Physics
Scientific paper
May 2001
adsabs.harvard.edu/cgi-bin/nph-data_query?bibcode=2001agusm..sm32a21r&link_type=abstract
American Geophysical Union, Spring Meeting 2001, abstract #SM32A-21
Physics
2712 Electric Fields (2411), 2740 Magnetospheric Configuration And Dynamics, 2799 General Or Miscellaneous
Scientific paper
The rotation of the Earth's dipole magnetic field produces a corotation electric field in the nonrotating frame of reference. A quick calculation implies that this field might arise from the relative motion of an observer in the nonrotating frame and the motion of rotating magnetic field lines. However, upon applying Faraday's Law one finds that total time rate of change of the magnetic field as seen in the nonrotating frame is zero due to the azimuthal symmetry of the dipole. Therefore, classical EM theory(1) predicts a zero corotation electric field in the nonrotating frame for a vacuum.
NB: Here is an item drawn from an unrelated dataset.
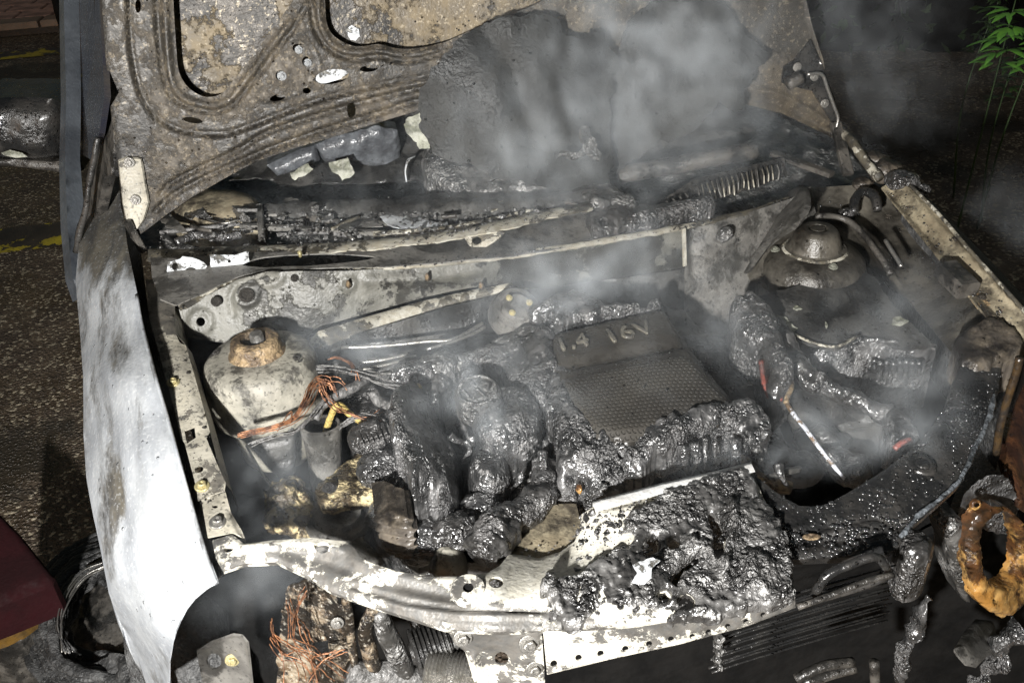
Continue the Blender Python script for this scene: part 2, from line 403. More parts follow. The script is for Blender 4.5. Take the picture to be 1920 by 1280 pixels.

This conundrum has been traditionally treated in the following manner(2,3). 1) Start with a vacuum state with no conductors and plasma present. The transformation between E (the electric field in the nonrotating frame) and E' (the electric field in the rotating frame)implies that in the rotating frame E' is nonzero while E = 0. 2) In the presence of a thin conducting spherical shell (the ionosphere) polarization charges form in the shell due to the magnetic force on the electrons. A polarization electric field Ep is created such that in the idealized case the shell has a uniform electric potential. This Ep has a component along the magnetic field lines outside the shell. 3) Plasma will polarize along B, thus canceling the parallel component of Ep which allows the potential on the shell to be mapped along the magnetic field lines setting E' = 0. From the transformation equation E is now nonzero. This is the electric field required in the nonrotating frame for the plasma to corotate with the dipole. The presence of the corotation electric field is not a local result, but a nonlocal effect that requires the presence of an ionosphere and a conducting plasma. (1) W.K.H. Panofsky and M. Phillips, Classical Electricity and Magnetism, Addison-Wesley, 1956. (2) H. Alfven and C.-G. Falthammar, Cosmical Electrodynamics, 2nd ed., Oxford Press, 1963. (3) E.W.Hones and J.E.Bergeson, J. Geophys. Res. , 70, 4951, 1965.